Following Stalin’s death in March 1953, Andropov was demoted and “exiled” to the Soviet Embassy in Budapest by Georgy Malenkov. He played an important role in the Soviet invasion of Hungary in 1956. Andropov returned to Moscow to head the Department for Liaison with Socialist Countries (1957-1967) and was promoted to the Central Committee Secretariat in 1962, succeeding Mikhail Suslov, and in 1967 he was appointed head of the KGB. In 1973, Andropov became a full member of the Politburo, although he did not resign as head of the KGB until 1982.
A few days after Leonid Brezhnev’s death, Andropov was the surprise appointment to General Secretary over Konstantin Chernenko. He was the first head of the KGB to become General Secretary. He quickly added the posts of President of the USSR and chairman of the Defense Council. His appointment was received in the West with apprehension, in view of his roles in the KGB and in Hungary.

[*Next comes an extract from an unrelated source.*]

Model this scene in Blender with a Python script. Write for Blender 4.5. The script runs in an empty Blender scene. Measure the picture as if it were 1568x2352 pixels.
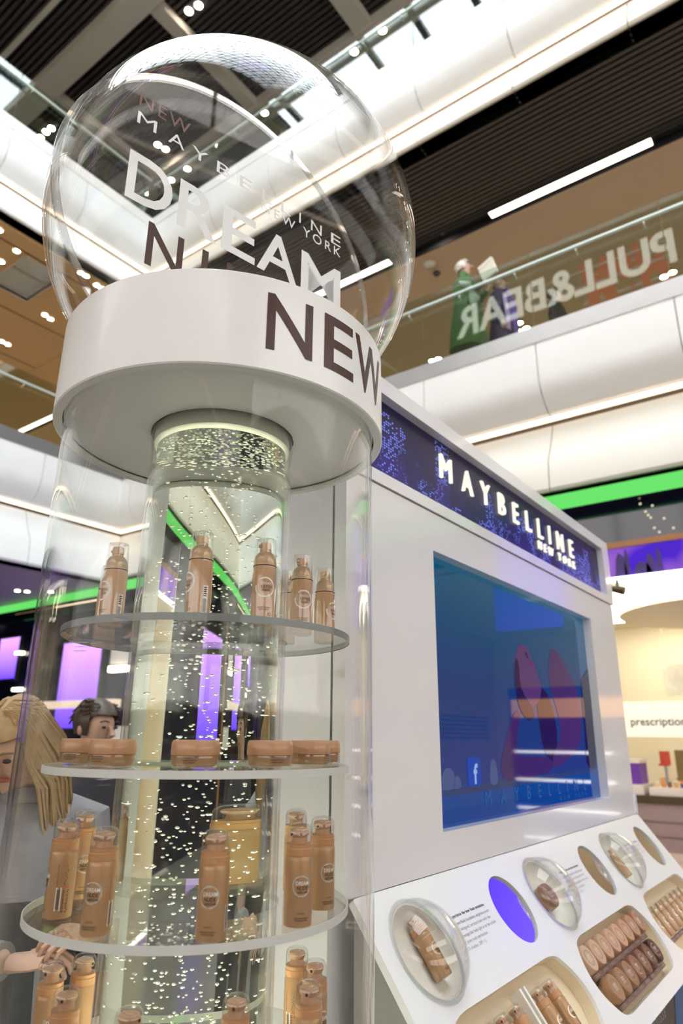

During his rule, Andropov made attempts to improve the economy and reduce corruption. He was also remembered for his anti-alcohol campaign and struggle for enhancement of work discipline. In foreign policy he achieved little — the war continued in Afghanistan. Andropov’s rule was also marked by the deterioration of relations with the United States. While he launched a series of proposals that included a reduction of intermediate-range nuclear missiles in Europe and a summit with U.S. President Ronald Reagan, these proposals fell on the deaf ears of the Reagan and Thatcher administrations. Cold War tensions were exacerbated by the downing by Soviet fighters of a civilian jet liner that strayed over the USSR on September 1, 1983 and the United States deploying Pershing missiles in Europe in response to the Soviet SS-20. Soviet-U.S. arms control talks on intermediate-range nuclear weapons in Europe were suspended by the Soviet Union in November 1983. One of his most famous acts during his short time as leader of the Soviet Union was responding to a letter from an American child named Samantha Smith and inviting her to the Soviet Union.
Andropov died of kidney failure on February 9, 1984, after several months of failing health, and was succeeded by his former rival Konstantin Chernenko. Despite his hard-line stance in Hungary and the numerous banishments and intrigues for which he was responsible during his long tenure as head of the KGB, Andropov has become widely regarded by many commentators as a humane reformer.